BEGIN The input

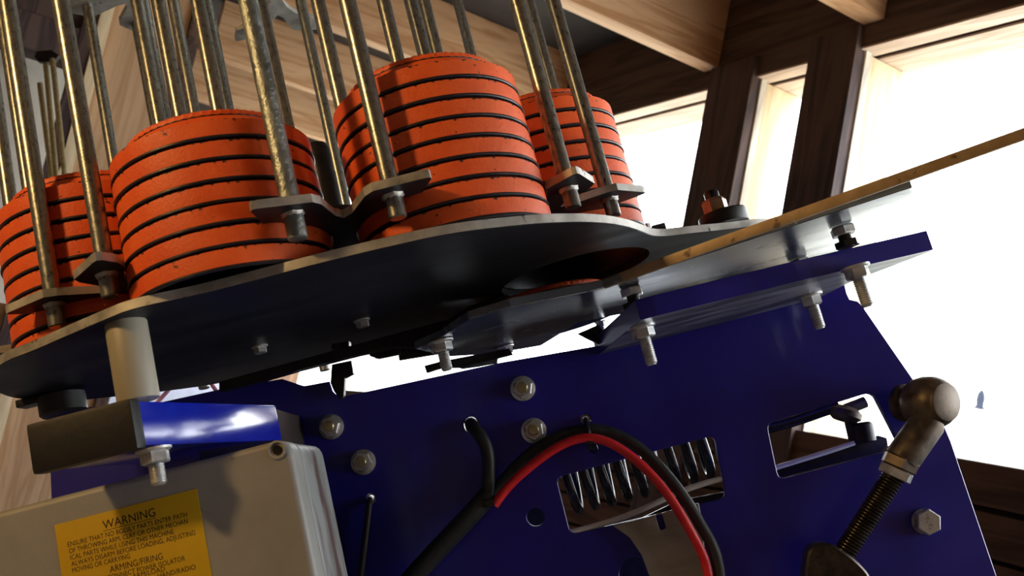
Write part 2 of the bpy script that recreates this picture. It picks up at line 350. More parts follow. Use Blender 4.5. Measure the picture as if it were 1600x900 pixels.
throw_out = [(-3.4, 552.1), (54.4, 568.1), (225.9, 507.4), (237.3, 533.6), (211.8, 562.1), (236.1, 656.9), (180.5, 670.0), (127.5, 680.2), (80.5, 693.3), (41.0, 676.8), (10.8, 746.1), (-27.0, 724.7), (-57.5, 680.9), (-71.2, 614.5), (-51.5, 596.2), (-28.8, 558.7)]
thr = part('throwing_plate', plate('throwing_plate', throw_out, 5, (), .4, (0, 0, 110)), M_GREYPLATE, trap)
p0, p1, p2, p3 = (-2.7, 555.0), (54.5, 570.1), (225.9, 507.4), (270.2, 464.8)
def strip(name, a, b, z0, z1, th=2.5):
    a, b = Vector(a), Vector(b); d = (b - a).normalized(); n = Vector((-d.y, d.x)) * th
    return solid(name, [(a.x, a.y, z0), (b.x, b.y, z0), (b.x, b.y, z1), (a.x, a.y, z1)], [((a + n).x, (a + n).y, z0), ((b + n).x, (b + n).y, z0), ((b + n).x, (b + n).y, z1), ((a + n).x, (a + n).y, z1)], .4)
part('front_lip', strip('front_lip', (p0[0], p0[1] - .6), (p1[0], p1[1] - .6), 104.8, 110.3), M_STEEL, thr, 'bare steel front edge')
pe = (p3[0] + (p3[0] - p2[0]) * .35, p3[1] + (p3[1] - p2[1]) * .35)
part('guide_rail', strip('guide_rail', (p1[0], p1[1] - .6), pe, 104.6, 110.6, 3), M_RAIL, trap, 'long worn tan rail')

# blue flange above the side plate
fl_out = [(70, 562), (80, 561), (170, 568), (258, 581), (258.5, 588), (222, 638), (212, 682), (48, 684), (50, 676)]
fl = plate('top_flange', fl_out, 12.5, (), .3, (0, 0, 91.5))
for f in fl.polygons: f.material_index = 1 if f.normal.z < -.9 else 0
part('top_flange', fl, (M_BLUE, M_UNDER), trap, 'blue edge with a bare streaky grey underside')

# side plate with its openings
side_out = [(-351.9, 140.3), (-275.0, 124.5), (-224.6, 122.7), (-179.5, 118.9), (-164.5, 109.7), (-146.0, 108.4), (-145.2, 101.0), (-141.9, 95.8), (-136.4, 94.9), (-79.4, 92.7), (-22.6, 90.6), (50.0, 84.8), (87.9, 92.4), (153.7, 88.4), (233.2, 86.1), (232.4, 77.5), (233.0, 72.0), (238.2, 69.2), (240.5, 64.7), (259.7, 0.1), (267.5, -24.5), (268.7, -40.8), (268.2, -131.8), (267.8, -187.6), (-371.0, -33.3)]
slot1 = rounded([(-3.4, 2.9), (112.9, 3.8), (108.5, -40.5), (-3.6, -38.5)], 6)
slot2 = rounded([(149.8, 2.7), (228.6, 5.8), (235.6, -36.9), (146.2, -37.4)], 6)
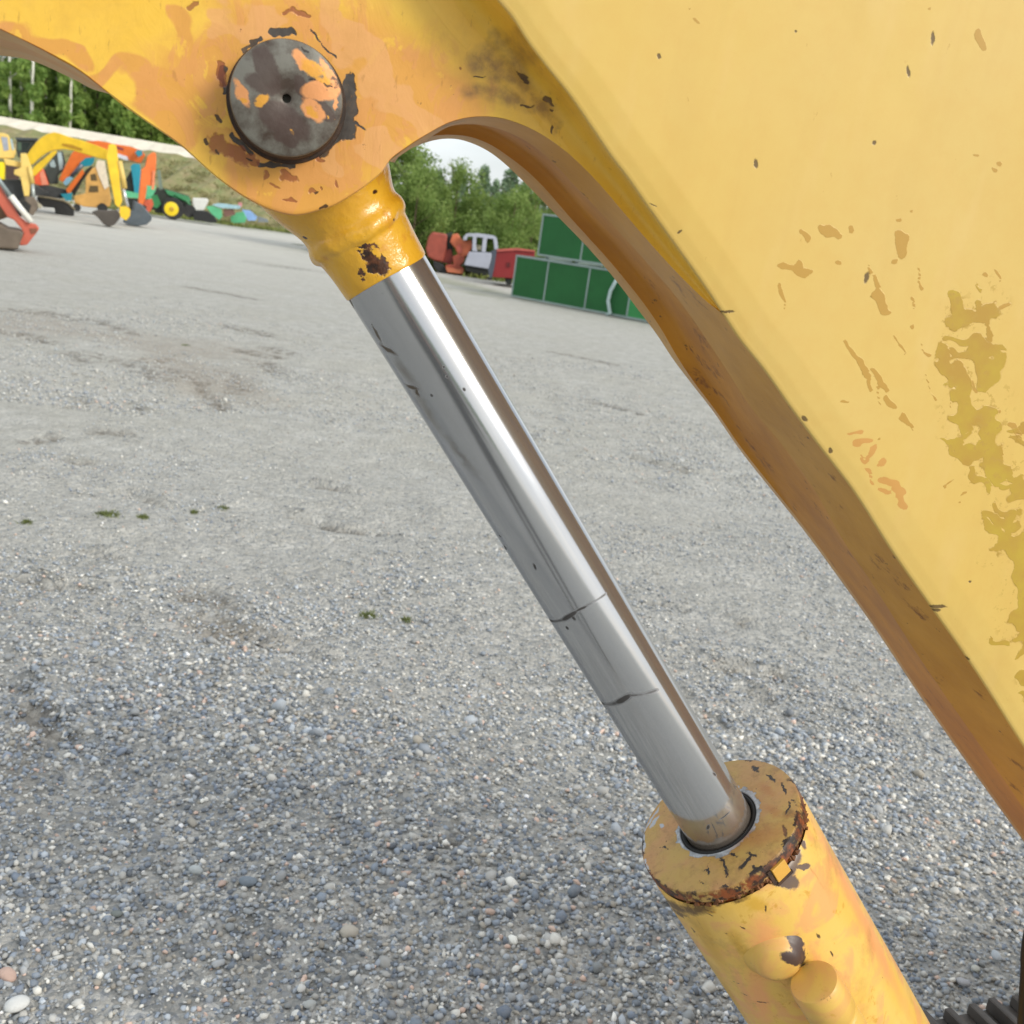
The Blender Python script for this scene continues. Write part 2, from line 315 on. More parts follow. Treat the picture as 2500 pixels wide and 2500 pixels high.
E1top = [(1000, -340), (1120, -140), (1212, 0), (1246, 40), (1286, 102), (1336, 168), (1386, 230), (1442, 311), (1488, 379), (1535, 441), (1578, 503), (1655, 610), (1710, 687), (1759, 760)]
E1low = [(1800, 823), (1862, 901), (1932, 1000), (2006, 1099), (2073, 1186), (2180, 1352), (2267, 1476), (2363, 1613), (2483, 1800), (2600, 1985), (2800, 2300), (3100, 2780)]
Lc = [(860, -340), (960, -140), (1040, 0), (1062, 30), (1110, 90), (1165, 145), (1225, 205), (1290, 270), (1338, 330), (1390, 376)]
Elow = [(1440, 424), (1480, 468), (1517, 512), (1556, 558), (1598, 606), (1641, 653), (1682, 695), (1722, 733), (1759, 762)]
# boom side plate, rolled slightly at its lower edge
outer = [(1500, -900), (2400, -900), (3500, 500), (4300, 1900), (4300, 2780)]
E1 = E1top+E1low
def off(pts, d):
    out = []
    for i, p in enumerate(pts):
        a = pts[max(i-1, 0)]; b = pts[min(i+1, len(pts)-1)]; t = np.array([b[0]-a[0], b[1]-a[1]], float); t /= np.linalg.norm(t)
        out.append((p[0]+t[1]*d, p[1]-t[0]*d))
    return out
DO = [0, 2, 6, 14, 40, 90, 150, 260, 420, 660, 900, 1200, 1500, 1545, 1560, 1545, 1480]; DD = [.003, .0012, .0003, 0., -.0015, -.003, -.0035, -.0045, -.006, -.009, -.013, -.018, -.02, -.005, .03, .2, .24]
rows = [c for c in DO if c < 14]+list(np.arange(14, 1300, 6.))+[1400, 1500, 1545, 1560]; NC = 620; base_ = catmull([(x, y) for x, y in E1], NC); v = []
tn = np.gradient(base_, axis=0); ts = np.array([tn[:, 0], tn[:, 1]]).T
kk = 41; pad = np.pad(ts, ((kk//2, kk//2), (0, 0)), 'edge'); ts = np.stack([np.convolve(pad[:, i], np.ones(kk)/kk, 'valid') for i in (0, 1)], 1); ts /= np.linalg.norm(ts, axis=1)[:, None]
rr_ = [(d, np.interp(d, DO[:15], DD[:15])) for d in rows]+[(1545, .2), (1480, .24)]
for d, dep in rr_:
    for i in range(NC): v.append(L(base_[i, 0]+ts[i, 1]*d, base_[i, 1]-ts[i, 0]*d, dep))
f = [(k*NC+i, (k+1)*NC+i, (k+1)*NC+i+1, k*NC+i+1) for k in range(len(rr_)-1) for i in range(NC-1)]
pl = mesh_obj('boom_side_plate', v, f, M_PANEL, exc, True)
VV = np.array([tuple(p) for p in v])
def warp(P, sd):
    w = lambda c, q: vnoise(P[:, 0]+60, P[:, 2]+60, c, sd+q)-.5
    return np.stack([P[:, 0]+.020*w(.016, 1)+.008*w(.006, 2), P[:, 2]+.020*w(.016, 3)+.008*w(.006, 4)], 1)
for nm, sd in (('olive', 30), ('tan', 40), ('rust', 50)):
    W = warp(VV, sd); W = W if nm == 'olive' else (W+VV[:, [0, 2]])*.5; F_ = np.full(len(VV), 9.)
    for A, B, r in PANEL_WEAR[nm]:
        a = np.array([A.x, A.z]); b_ = np.array([B.x, B.z]); ab = b_-a; t = np.clip(((W-a)@ab)/max(ab@ab, 1e-9), 0, 1); F_ = np.minimum(F_, np.linalg.norm(W-a-t[:, None]*ab, axis=1)/(r*(1.3 if nm == 'olive' else 1.1)))
    at = pl.data.attributes.new(nm, 'FLOAT', 'POINT'); at.data.foreach_set('value', F_.astype(np.float32))
# concave bend between side plate and pivot lug
Fc = [(x, y, .05) for x, y in Lc]; ee = Elow
for i, (x, y) in enumerate(ee): Fc.append((x, y, .003+.047*(1-((i+1)/len(ee))**1.6)))
cF = catmull(Fc, 120); cE = catmull([(x, y, .0) for x, y in E1top], 120); v = []; f = []; K = 9
for k in range(K+1):
    t = k/K
    for a, b in zip(cF, cE):
        p = a*(1-t)+b*t; fd = min(a[2]/.05, 1)
        d = a[2]*(1-t**4.5)-.0003*(1-t)+.003*t; v.append(L(p[0], p[1], d))
for k in range(K):
    for i in range(119): f.append((k*120+i, k*120+i+1, (k+1)*120+i+1, (k+1)*120+i))
bend = mesh_obj('bend', v, f, M_LUG, pl, True)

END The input

- **What the task requires**
Your task is to restate word for word the lines from the top of the data to the line containing "part('top_flange', fl, (M_BLUE, M_UNDER), trap, 'blue", both ends included, with every picture left out.

- **The response**
Write part 2 of the bpy script that recreates this picture. It picks up at line 350. More parts follow. Use Blender 4.5. Measure the picture as if it were 1600x900 pixels.
throw_out = [(-3.4, 552.1), (54.4, 568.1), (225.9, 507.4), (237.3, 533.6), (211.8, 562.1), (236.1, 656.9), (180.5, 670.0), (127.5, 680.2), (80.5, 693.3), (41.0, 676.8), (10.8, 746.1), (-27.0, 724.7), (-57.5, 680.9), (-71.2, 614.5), (-51.5, 596.2), (-28.8, 558.7)]
thr = part('throwing_plate', plate('throwing_plate', throw_out, 5, (), .4, (0, 0, 110)), M_GREYPLATE, trap)
p0, p1, p2, p3 = (-2.7, 555.0), (54.5, 570.1), (225.9, 507.4), (270.2, 464.8)
def strip(name, a, b, z0, z1, th=2.5):
    a, b = Vector(a), Vector(b); d = (b - a).normalized(); n = Vector((-d.y, d.x)) * th
    return solid(name, [(a.x, a.y, z0), (b.x, b.y, z0), (b.x, b.y, z1), (a.x, a.y, z1)], [((a + n).x, (a + n).y, z0), ((b + n).x, (b + n).y, z0), ((b + n).x, (b + n).y, z1), ((a + n).x, (a + n).y, z1)], .4)
part('front_lip', strip('front_lip', (p0[0], p0[1] - .6), (p1[0], p1[1] - .6), 104.8, 110.3), M_STEEL, thr, 'bare steel front edge')
pe = (p3[0] + (p3[0] - p2[0]) * .35, p3[1] + (p3[1] - p2[1]) * .35)
part('guide_rail', strip('guide_rail', (p1[0], p1[1] - .6), pe, 104.6, 110.6, 3), M_RAIL, trap, 'long worn tan rail')

# blue flange above the side plate
fl_out = [(70, 562), (80, 561), (170, 568), (258, 581), (258.5, 588), (222, 638), (212, 682), (48, 684), (50, 676)]
fl = plate('top_flange', fl_out, 12.5, (), .3, (0, 0, 91.5))
for f in fl.polygons: f.material_index = 1 if f.normal.z < -.9 else 0
part('top_flange', fl, (M_BLUE, M_UNDER), trap, 'blue edge with a bare streaky grey underside')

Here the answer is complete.